La izquierda española debe hacérselo mirar: o está con el pueblo o está contra el pueblo. Estos tejemanejes en beneficio de quienes siempre han jugado con ventaja tienen de todo menos de progresismo. Ya sabemos, con los casos de Monedero, Errejón, Salazar y tantos otros que vamos conociendo, hasta donde llega eso del feminismo de izquierdas donde proliferan babosos, machirulos y acosadores. Lo mismo que ocurrirá con su pregonado progresismo si siguen atados a quien producirá, con sus concesiones al separatismo, las mismas injusticias que llevaron a sus abuelos a hacer las maletas para buscar trabajo en Cataluña y en el País Vasco, destinos donde entonces se concentraban las grandes inversiones de los planes de desarrollo. Quienes por cuatro monedas mantienen a Sánchez son tan responsables como el.

Cuando fue a Barcelona para implorar perdón a Puigdemont el pasado 1 de diciembre, la periodista Gemma Nierga le formuló a Sanchez una clara pregunta: ¿Dimitirá si es imputado?. El presidente se removió incómodo, con una mueca entre indignado e incrédulo, y solo respondió con otra tímida pregunta sobre por qué habría de ser imputado. Y la respuesta es fácil: si sus próximos, familiares, políticos y fontaneros que no paran de visitar juzgados y prisiones, fueran condenados, Sánchez aparecería como colaborador necesario, por activa o por pasiva, en la comisión de los hechos condenados.
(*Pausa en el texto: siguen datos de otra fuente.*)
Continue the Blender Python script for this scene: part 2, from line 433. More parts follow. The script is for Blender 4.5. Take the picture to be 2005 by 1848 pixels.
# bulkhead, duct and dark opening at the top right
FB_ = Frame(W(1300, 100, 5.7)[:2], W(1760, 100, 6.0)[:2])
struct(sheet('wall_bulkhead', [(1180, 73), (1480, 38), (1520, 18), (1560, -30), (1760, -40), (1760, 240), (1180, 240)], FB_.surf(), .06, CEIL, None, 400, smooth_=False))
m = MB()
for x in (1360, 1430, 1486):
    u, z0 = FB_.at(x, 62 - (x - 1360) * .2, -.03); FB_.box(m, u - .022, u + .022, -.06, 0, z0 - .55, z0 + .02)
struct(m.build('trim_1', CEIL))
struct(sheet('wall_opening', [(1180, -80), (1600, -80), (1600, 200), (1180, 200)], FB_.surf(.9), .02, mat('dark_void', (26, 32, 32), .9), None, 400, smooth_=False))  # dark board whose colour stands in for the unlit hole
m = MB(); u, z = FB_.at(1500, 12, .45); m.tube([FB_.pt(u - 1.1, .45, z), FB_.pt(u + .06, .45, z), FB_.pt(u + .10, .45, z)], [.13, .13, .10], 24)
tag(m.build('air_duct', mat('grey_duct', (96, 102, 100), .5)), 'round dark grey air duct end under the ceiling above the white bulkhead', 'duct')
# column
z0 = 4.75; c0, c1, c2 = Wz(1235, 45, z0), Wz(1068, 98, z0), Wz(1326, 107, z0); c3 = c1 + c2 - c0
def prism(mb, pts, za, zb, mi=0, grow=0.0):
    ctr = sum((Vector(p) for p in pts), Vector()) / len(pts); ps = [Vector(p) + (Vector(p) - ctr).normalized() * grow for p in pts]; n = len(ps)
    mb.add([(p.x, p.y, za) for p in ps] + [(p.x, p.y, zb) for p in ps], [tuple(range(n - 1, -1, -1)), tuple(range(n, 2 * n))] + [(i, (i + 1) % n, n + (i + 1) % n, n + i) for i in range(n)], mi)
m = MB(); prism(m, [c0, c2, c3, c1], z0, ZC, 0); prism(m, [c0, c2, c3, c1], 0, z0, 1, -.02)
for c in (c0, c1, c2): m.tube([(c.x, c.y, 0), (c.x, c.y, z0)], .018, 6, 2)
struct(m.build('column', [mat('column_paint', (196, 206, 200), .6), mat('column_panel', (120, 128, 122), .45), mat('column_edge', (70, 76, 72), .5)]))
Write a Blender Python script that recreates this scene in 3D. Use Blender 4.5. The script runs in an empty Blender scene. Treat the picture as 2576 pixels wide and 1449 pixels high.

Ante esa coyuntura, habría que pedir un suplicatorio al Congreso para poder procesar a Sánchez que cuenta con una Mesa del Congreso de total fidelidad. Y esa Mesa puede proteger su aforamiento paralizando un hipotético suplicatorio dejándolo caducar, lo que provocaría, en base a una ley vigente de 1912, el sobreseimiento del suplicatorio para imputar al presidente. Esa es la razón de su enconada voluntad de agotar la legislatura: lo hace en defensa propia y aguantará lo indecible, con el rostro demudado y el descaro como norma. El problema es que cuanto más aguante más sufrirá la convivencia de los españoles y mayor será el daño que haga a su propio partido. Así terminan todos los déspotas.